How Drinking Water Came to My Village

It started with German tourists. They were in my souq town for a festival (the one I’ll be going to soon, inshallah!), and heard that there was a huge flood on the nearby river. They came to River Village to take a look, and were shocked at the terrible quality of the water, which was the only water that people had to drink. It turned out that these weren’t just any German tourists; they were members of an NGO that focused on potable water in third world regions. They said to the villagers, “We can’t work with individuals or with the local government. If you can put together an association, give us a call and we’ll bring potable water to your village.” The association came together quickly, and the Germans put their famed engineering skills to work.
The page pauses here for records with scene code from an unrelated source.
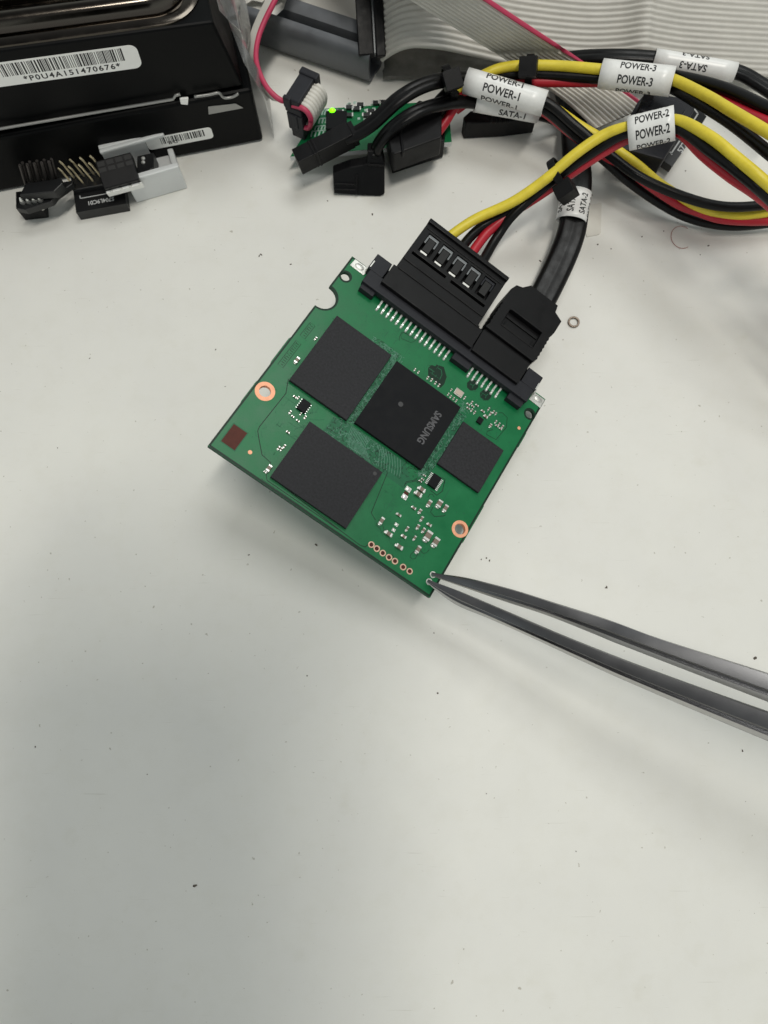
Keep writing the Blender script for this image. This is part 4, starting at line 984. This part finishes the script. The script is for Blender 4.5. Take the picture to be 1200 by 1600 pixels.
SF = Matrix.Identity(4); a2 = at(184, 296, 7); b2 = at(221, 286, 7); d2_ = (b2 - a2).normalized(); n2 = V((-d2_.y, d2_.x, .35)).normalized(); u2 = d2_.cross(n2)
for i in range(3): SF[i][0] = d2_[i]; SF[i][1] = n2[i]; SF[i][2] = u2[i]
SF.translation = a2; l2 = (b2 - a2).length
mb = MB(); mb.box(-2.6, l2, 0, 6.3, -1.0, 2.4)
mb.build('socket_block', 'black_abs', ra, frame=SF, bevel=.2)
mb = MB()
for k in range(4): mb.box(-2.3 + k * 2.1, -.7 + k * 2.1, 4.9, 5.9, 2.35, 2.45); mb.box(-2.3 + k * 2.1, -.7 + k * 2.1, 3.6, 4.5, 2.35, 2.45)
mb.build('socket_opening', 'recess', ra, frame=SF)
mb = MB(); mb.box(-2.6, l2 + .2, -.6, -.05, -1.4, .9); mb.mi = 1; 
for k in range(4): mb.blob((-1.4 + k * 2.3, -.4, .9), .4, .3, .5, 8, 3)
mb.build('edge_strip', ['label_paper', 'solder'], ra, frame=SF)
c = at(232, 250, 7); mb = MB(); mb.prism([at(x, y, 6) for x, y in [(214, 268), (224, 272), (240, 262), (240, 238), (214, 244)]], (0, 0, -4)); mb.mi = 1
for x, y in ((224, 248), (224, 254)): p = at(x, y, 6); mb.blob((p.x, p.y, 6), .55, .55, .5, 8, 3)
mb.build('rear_board', ['pcb_black', 'solder'], ra, bevel=.12)

la = thing('pin_adapter', 'black pin adapter with dark upright pins standing before the lower hard drive', 'pin adapter', loc=at(65, 340, 0), group='small black pin adapters')
a, b = at(40, 345, 0), at(77, 341, 0); d = (b - a).normalized(); n = V((-d.y, d.x, 0)); LF = Matrix.Identity(4)
for i in range(3): LF[i][0] = d[i]; LF[i][1] = n[i]
LF.translation = a; Lg = (b - a).length
mb = MB(); mb.box(0, Lg, 0, 4.6, .1, 4.8); mb.build('pin_header', 'black_abs', la, frame=LF, bevel=.2)
mb = MB(); mb.prism([at(x, y, 7.0) for x, y in [(25, 325), (40, 328), (80, 315), (88, 305), (113, 287), (114, 282), (100, 284), (85, 296), (35, 305)]], (0, 0, -1.7))
mb.build('printed_board', 'pcb_black', la, bevel=.12)
mb = MB(); mb.prism([at(x, y, 9.8) for x, y in [(30, 305), (85, 299), (98, 286), (95, 278), (40, 286)]], (0, 0, -2.4)); mb.build('upper_board', 'pcb_black', la, bevel=.2)
for k in range(4):
    p = at(36 + k * 9, 316 - k * 1.3, 7.0); mb = MB(); mb.cyl(p, .75, 1.7, seg=10, r2=.12); mb.build('solder_joint', 'solder', la, smooth=True)
    p = at(40 + k * 9, 330 - k * 1.3, 5.0); mb = MB(); mb.blob((p.x, p.y, p.z), .5, .5, .6, 8, 3); mb.build('solder_joint', 'solder_dull', la, smooth=True)
for k in range(5):
    for r_ in range(2):
        p = at(40 + k * 11 + r_ * 4, 288 - k * 1.6 - r_ * 3, 9.0); q = at(31 + k * 11.3 + r_ * 4, 258 - k * 1.4 - r_ * 4, 15); mb = MB(); mb.tube([p, (p + q) / 2, q], .36, 6); mb.build('pin', 'pin_dark', la)

# ================================================================== tweezers
tw = thing('tweezers', 'pointed steel tweezers touching the lower corner of the circuit board', 'tweezers', loc=at(1000, 1040, 0))
def blade(top, bot, name):
    """tapered arm from its two long edges (pixel, pixel, height): flat back, bevel and a fuller groove"""
    ct, cb_ = curve([at(*q) for q in top], 8), curve([at(*q) for q in bot], 8); n = len(ct); mb = MB(); rows = []
    for i, (p, q) in enumerate(zip(ct, cb_)):
        t = (ct[min(i + 1, n - 1)] - ct[max(i - 1, 0)]).normalized(); ac = q - p; wd = ac.length; ac.normalize()
        nn = ac.cross(t).normalized(); nn = nn if nn.z > 0 else -nn
        k = i / (n - 1); g = max(0, min(1, (k - .36) * 9)); b_ = min(wd * .34, 1.3)
        pts = [(0.0, -.2 * b_), (.02, .42 * b_), (.26, .55 * b_), (.52, .60 * b_), (.61, .02 * b_), (.62, (.0 - .6 * g) * b_), (.76, (-.02 - .6 * g) * b_), (.775, .08 * b_), (.97, -.34 * b_), (1.0, -.5 * b_), (.9, -1.4 * b_), (.5, -1.7 * b_), (.1, -1.3 * b_)]
        rows.append(mb.verts([p + ac * wd * s_ + nn * h for s_, h in pts]))
    m = len(rows[0])
    for Pq, Q in zip(rows, rows[1:]):
        for i in range(m): mb.mi = 1 if i in (3, 7) else 0; mb.face([Pq[i], Q[i], Q[(i + 1) % m], Pq[(i + 1) % m]])  # bevel and edge strips get the painted highlight
    mb.mi = 0; mb.face(rows[0]); mb.face(rows[-1][::-1])
    o = mb.build(name, ['steel', 'steel_highlight'], tw, sharp=16); 
    return o
blade([(674, 894.5, 15.2), (690, 897, 15.6), (733, 904.5, 17), (800, 921, 19), (873, 944, 21.5), (955, 970, 24), (1037, 1000, 27), (1200, 1052, 32), (1400, 1118, 37), (1700, 1228, 42)],
      [(675, 899.5, 14.9), (690, 906, 15.2), (733, 922, 16), (790, 941, 18), (850, 961, 20), (925, 990, 22.5), (990, 1016, 25), (1200, 1098, 31), (1400, 1175, 36), (1700, 1290, 41)], 'tweezer_arm')
blade([(669, 905.5, 14.9), (685, 911.5, 15.2), (719, 924, 16.3), (770, 946, 18), (827, 971, 20), (920, 1009, 23), (1013, 1045, 26), (1200, 1112, 31.5), (1400, 1180, 36.5), (1700, 1292, 41)],
      [(668, 911, 14.6), (680, 922, 14.9), (714, 946, 15.8), (765, 968, 17), (827, 996, 19), (900, 1030, 21.5), (985, 1069, 24), (1200, 1160, 30), (1400, 1240, 35), (1700, 1350, 40)], 'tweezer_arm')
mb = MB(); q = [(1690, 1226), (1690, 1350), (1760, 1372), (1830, 1370), (1840, 1290), (1770, 1250)]
mb.prism([at(x, y, 42) for x, y in q], (0, 0, -2.5)); mb.build('tweezer_joint', 'steel', tw, bevel=.4)

# ================================================================== the phone held over the bench: its shadow dims the lower left
PH = Matrix.Identity(4)
for i in range(3): PH[i][0] = RIGHT[i]; PH[i][1] = -DOWN[i]; PH[i][2] = -FWD[i]
PH.translation = CAM
ph = thing('phone', 'dark phone held flat above the bench, its shadow falling left of the tweezers', 'phone', frame=PH)
def rrect(x0, x1, y0, y1, r, n=6):
    out = []
    for cx, cy, a0 in ((x1 - r, y0 + r, -90), (x1 - r, y1 - r, 0), (x0 + r, y1 - r, 90), (x0 + r, y0 + r, 180)):
        out += [(cx + r * math.cos(math.radians(a0 + k * 90 / n)), cy + r * math.sin(math.radians(a0 + k * 90 / n))) for k in range(n + 1)]
    return out
mb = MB(); mb.prism([(x, y, 13.0) for x, y in rrect(-61, 13, -133, 15, 11)], (0, 0, -8)); mb.build('phone_body', 'case', ph, frame=PH, bevel=1.2)
mb = MB(); mb.prism([(x, y, 13.2) for x, y in rrect(-58.5, 10.5, -130.5, 12.5, 9)], (0, 0, -.3)); mb.build('screen', 'recess', ph, frame=PH)
mb = MB(); mb.ring((0, 0), 5.5, 8, 3.0, 5.2, 32); mb.build('lens_ring', 'contact', ph, frame=PH, bevel=.3)

# ================================================================== small things lying about
c = at(896, 504, 0); mb = MB(); mb.ring((c.x, c.y), .95, 1.4, .05, .5, 32)
tag(mb.build('washer', 'washer', bevel=.1), 'tiny brown metal washer lying beside the data plug', 'washer')
c = at(1065, 371, 0); mb = MB(); mb.tube([V((c.x + 2.6 * math.cos(t), c.y + 3.0 * math.sin(t), .12)) for t in [math.radians(50 + i * 10) for i in range(26)]], .06, 5)
tag(mb.build('fibre', 'hair'), 'thin curled reddish fibre on the bench below the cable loop', 'fibre')
rnd = random.Random(11); mb = MB()
spots = [(305, 1384, .55), (1180, 1028, .6), (948, 917, .35), (494, 851, .4), (389, 867, .25), (947, 918, .3), (678, 989, .3), (684, 1083, .35), (480, 1056, .3), (55, 1167, .25), (408, 398, .35), (405, 400, .3), (454, 413, .3), (668, 248, .45), (512, 314, .3), (1071, 267, .3), (1003, 370, .3), (1107, 384, .35), (1037, 361, .3), (760, 872, .35), (752, 874, .25), (1094, 398, .25), (925, 305, .3), (934, 382, .35), (955, 389, .3), (765, 876, .3), (844, 408, .35), (582, 335, .4), (1160, 1173, .35), (337, 546, .25), (352, 604, .2), (90, 700, .2), (140, 560, .22), (760, 1240, .2), (900, 1330, .22), (230, 1210, .18)]
for _ in range(22):
    spots.append((rnd.uniform(0, 1200), rnd.uniform(300, 1100) if rnd.random() < .8 else rnd.uniform(1100, 1600), rnd.uniform(.05, .13)))
for x, y, r in spots:
    c = at(x, y, 0); k = rnd.uniform(0, 3.14); mm = 6; e = rnd.uniform(1, 2.2)
    pts = []
    for i in range(mm):
        t = 2 * math.pi * i / mm; rr_ = .6 * r * rnd.uniform(.55, 1.1); u, v = rr_ * e * math.cos(t), rr_ * math.sin(t); pts.append((c.x + u * math.cos(k) - v * math.sin(k), c.y + u * math.sin(k) + v * math.cos(k), .02))
    b0 = mb.verts(pts); top = mb.bm.verts.new((c.x, c.y, .02 + r * .7))
    for i in range(mm): mb.face([b0[i], b0[(i + 1) % mm], top])
tag(mb.build('crumbs', 'dirt'), 'tiny dark crumbs scattered over the off white bench top', 'crumbs', kind='stuff')
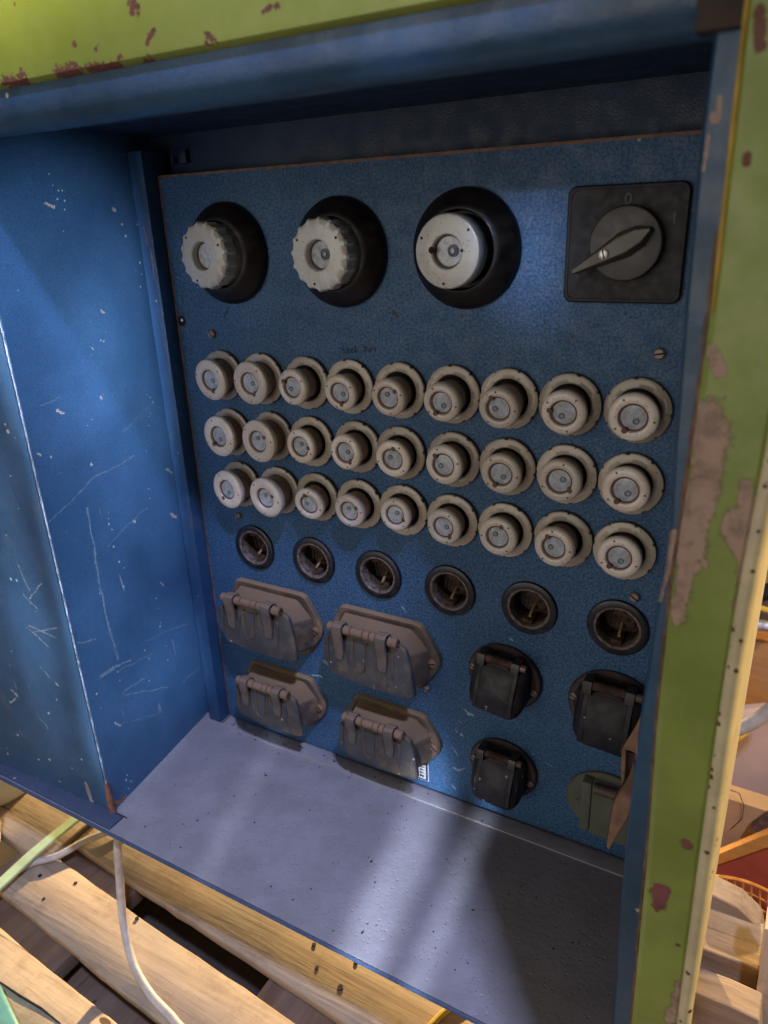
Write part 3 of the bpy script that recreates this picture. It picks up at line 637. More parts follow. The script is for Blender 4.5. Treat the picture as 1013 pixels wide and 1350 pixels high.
for hh, s in ((.0140, 1.), (.022, .86), (.0262, .62)):
    lv.append([(rot2(p, s)[0] + hb[0] + (0.0), -(hh if p[0] > -.03 else min(hh, .0262)), rot2(p, s)[1] + hb[1]) for p in poly])
b.loft(lv)
hd = b.build('switch_handle', 'handle', sw, bevel=.0006)
s_ = screw(-.0080, -.0050, .0036, .0012, 1.3, sw, -.0262, ('steel', 'dark'), 'handle_screw')
def text_mesh(s, size):
    cu = bpy.data.curves.new('txt', 'FONT'); cu.body = s; cu.size = size; cu.align_x = 'CENTER'; cu.align_y = 'CENTER'; cu.extrude = .0001
    o = bpy.data.objects.new('txt', cu); COL.objects.link(o)
    dg = bpy.context.evaluated_depsgraph_get(); me = bpy.data.meshes.new_from_object(o.evaluated_get(dg))
    bpy.data.objects.remove(o); return me
for s, x, z in (('0', .0010, .0295), ('1', .0325, .0160)):
    me = text_mesh(s, .0105 if s == '0' else .010); me.materials.clear(); me.materials.append(M['mark'])
    o = bpy.data.objects.new('switch_marking', me); COL.objects.link(o); o.parent = sw; o.location = (x, -.0053, z); o.rotation_euler = (PI / 2, 0, 0)
# ------------------------------------------------------------------ recessed sockets
b = B()
b.lathe([(.0260, 0), (.0261, .0012), (.0254, .0026), (.0240, .0032), (.0198, .0030), (.0190, .0020)], 56)
so = b.build('round_socket', 'sockring', cab)
b = B(); b.lathe([(.0200, .0026), (.0196, .0031), (.0184, .0031), (.0175, .0022), (.0171, -.003), (.0166, -.006)], 56, rad=lambda r, h, a: r * (1 + .012 * math.sin(9 * a) * math.sin(4 * a)))
b.build('socket_collar', 'collar', so)
b = B()
b.lathe([(.0168, -.004), (.0165, -.021), (0, -.021)], 48)
b.lathe([(.0118, -.021), (.0115, -.0140), (.0105, -.0135), (0, -.0135)], 30, 0, .0005, 0)
b.box(-.0045, .0045, .0005, .021, -.0168, -.0125, .0006); b.box(-.0045, .0045, .0005, .021, .0125, .0168, .0006)
b.mi = 1
for x in (-.0055, .0055): b.lathe([(.0024, 0), (.0024, .0004), (0, .0005)], 14, x, .0015, .0135)
b.box(-.011, -.0085, .012, .0136, -.006, .008)
b.build('socket_insert', ['sockin', 'dark'], so)
b = B(); b.tube([(.0010, .014, -.0030), (.0015, .004, -.0070), (.0018, .0005, -.0085)], .0013, 10); b.build('earth_pin', 'pin', so)
for i, sx in enumerate(SX):
    r_ = so if i == 0 else copy_tree(so, cab)
    r_.location = (sx, 0, SZ); r_.rotation_euler = (0, random.uniform(-.25, .25), 0)
# ------------------------------------------------------------------ large grey hinged covers
def big_outlet(cx, cz, sx, sz, seed):
    rnd = random.Random(seed)
    b = B()
    hexo = roundpoly([(-.067 * sx, -.004), (-.048 * sx, .0375 * sz), (.046 * sx, .0375 * sz), (.067 * sx, .004), (.064 * sx, -.010), (.044 * sx, -.0375 * sz), (-.046 * sx, -.0375 * sz), (-.064 * sx, -.014)], .006, 3)
    def L(y, s, d=0): return [(x * s, y, z * s + d) for x, z in hexo]
    b.loft([L(0, 1), L(-.0045, 1), L(-.0062, .975), L(-.0062, .90), L(-.0050, .885)])
    root = b.build('covered_outlet', 'gbase', cab, loc=(cx, 0, cz))
    # housing hood
    b = B()
    base = [(-.052 * sx, -.002), (-.043 * sx, .030 * sz), (.036 * sx, .030 * sz), (.055 * sx, .010 * sz), (.056 * sx, -.022 * sz), (.040 * sx, -.034 * sz), (-.040 * sx, -.034 * sz), (-.052 * sx, -.022 * sz)]
    front = [(-.047 * sx, .006), (-.038 * sx, .0265 * sz), (.030 * sx, .0265 * sz), (.043 * sx, .014 * sz), (.0465 * sx, -.019 * sz), (.032 * sx, -.023 * sz), (-.034 * sx, -.022 * sz), (-.044 * sx, -.015 * sz)]
    lv = []
    for t in (0, .5, 1):
        ol = [((p[0] * (1 - t) + q[0] * t), (p[1] * (1 - t) + q[1] * t)) for p, q in zip(base, front)]
        ol = roundpoly(ol, .0025, 2)
        lv.append([(x, -.004 - .0255 * t - (.006 * max(0, -z / .03) * t), z) for x, z in ol])
    b.loft(lv)
    b.build('outlet_housing', 'gbase', root, smooth=22)
    # lid
    b = B()
    lid = roundpoly([(-.053 * sx, .010), (-.044 * sx, .0225 * sz), (-.030 * sx, .0285 * sz), (.026 * sx, .0285 * sz), (.042 * sx, .0225 * sz), (.049 * sx, .004), (.0545 * sx, -.0225 * sz), (.051 * sx, -.0255 * sz), (.006 * sx, -.0275 * sz), (-.040 * sx, -.0235 * sz), (-.0505 * sx, -.010)], .0028, 3)
    def yl(z): return -.0300 - .0085 * (.0285 - z) / .055
    b.loft([[(x, yl(z) + .0045, z) for x, z in lid], [(x, yl(z) + .0008, z) for x, z in lid], [(x * .975, yl(z) - .0004, z * .97) for x, z in lid], [(x * .6, yl(z * .6) - .0016, z * .6) for x, z in lid]])
    lidob = b.build('hinged_cover', 'gcover', root, smooth=22)
    # straps and mouldings on the lid
    for u in (-.031, .019):
        b = B()
        w = .0062 * sx
        path = [(.0270, .0285), (.0300, .0340), (.0350, .0358), (.0392, .0338), (.0402, .0285), (.0394, .0210), (.0376, .0130), (.0374, .0060), (.0376, .0000), (.0372, -.005)]
        secs = []
        for i, (yy, zz) in enumerate(path):
            ww = w * (.9 if i < 6 else .88 if i < 8 else .80 if i == 8 else .66); tk = .0030 if i < 6 else .0022
            zz *= sz
            secs.append([(u * sx - ww, -yy + tk, zz), (u * sx + ww, -yy + tk, zz), (u * sx + ww, -yy - .0008, zz), (u * sx - ww, -yy - .0008, zz)])
        b.loft(secs); b.build('hinge_strap', 'gstrap', lidob, bevel=.0012)
    for u in (-.047, -.022, .029):
        b = B()
        p0 = Vector((u * sx, yl(.016) - .0008, .016 * sz)); p1 = Vector((u * sx + .003, yl(-.016) - .0008, -.016 * sz))
        b.tube([p0, p0 * .6 + p1 * .4, p1], [.0024, .0020, .0006], 8)
        b.build('cover_rib', 'gcover', lidob)
    
    b = B()
    pts = []
    for k in range(13):
        a = PI * k / 12
        pts.append((-.007 * sx - .0085 * math.cos(a) * .8, 0, -.006 * sz - .008 * math.sin(a)))
    pts = [(-.0150 * sx, 0, .020 * sz)] + pts + [(.0012 * sx, 0, .020 * sz)]
    b.tube([(x, yl(z) - .0016, z) for x, _, z in pts], .0008, 6)
    b.mi = 1
    tong = [(-.0125 * sx, .018 * sz), (-.0125 * sx, -.006 * sz), (-.010 * sx, -.0115 * sz), (-.004 * sx, -.0115 * sz), (-.0012 * sx, -.006 * sz), (-.0012 * sx, .018 * sz)]
    b.loft([[(x, yl(z) + .001, z) for x, z in tong], [(x, yl(z) - .0024, z) for x, z in tong]])
    b.build('cover_latch', ['wire', 'gcover'], lidob)
    # hinge pin: knuckles
    b = B()
    y, z = -.0345, .0300 * sz
    for x0, x1, r in ((-.0430, -.0375, .0048), (-.0242, -.0165, .0049), (-.0160, -.0020, .0045), (-.0012, .0055, .0050), (.0062, .0122, .0050), (.0262, .0360, .0050)):
        b.tube([(x0 * sx, y, z), (x0 * sx + .0006, y, z), (x1 * sx - .0006, y, z), (x1 * sx, y, z)], [r * .85, r, r, r * .85], 16)
    b.mi = 1; b.tube([(-.044 * sx, y, z), (.034 * sx, y, z)], .0020, 10)
    b.build('hinge_pin', ['ghinge', 'dark'], root)
    b = B(); b.lathe([(.0036, 0), (.0036, .0008), (.0022, .0010), (.0020, .0002), (0, .0002)], 16); o = b.build('pin_end', 'wire', root, loc=(.0361 * sx, y, z)); o.rotation_euler = (0, 0, PI / 2)
    for x, z_ in ((.0585 * sx, -.002), (-.0595 * sx, -.006)): screw(x, z_, .0046, .0032, rnd.uniform(0, 3), root, -.0050, ('ghinge', 'dark'), 'flange_screw')
    return root
g = big_outlet(.0310, -.2665, 1.0, 1.0, 1); g['label'] = 'wide grey hinged outlet cover thick with brown dust'
g = big_outlet(.1700, -.2670, 1.0, 1.0, 2)
g = big_outlet(.0340, -.3665, .90, .86, 3); g['label'] = 'smaller grey hinged outlet cover with bare tan dust on top'
g = big_outlet(.1765, -.3685, .90, .86, 4); g['label'] = 'smaller dark grey hinged outlet cover hanging over the printed label'
screw(.2195, -.3035, .0035, .004, .3)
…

Before long, my little village had two water chateaux (aka water purification towers) and plumbing bringing the purified water to the center of town. That was used as a communal well briefly, but since then, plumbing has been run to each of the 80-some-odd homes in the village, so that everyone in town can turn a knob in their home and have potable water gush out. :) The water consumption is metered, but over half of the households can’t afford to pay their water bills, so the association quietly takes care of it. (They didn’t specify how, and I didn’t ask.) Everyone in my little duwar has clean, safe water to drink, right in their own homes. It may not sound like much, but it’s huge to my host family and to everyone else in town. Much of the sky-high Moroccan infant mortality rate is blamed on bad water. Some say that every child is his (or her) parent’s whole world…which means that if bringing potable water to my village saves even one life, it has saved the world.

OK, now I feel cheesy. But I’m still awfully grateful that a small group of thoughtful, committed citizens decided that they could do something for a small village 1,000 miles away in the mountains of Morocco.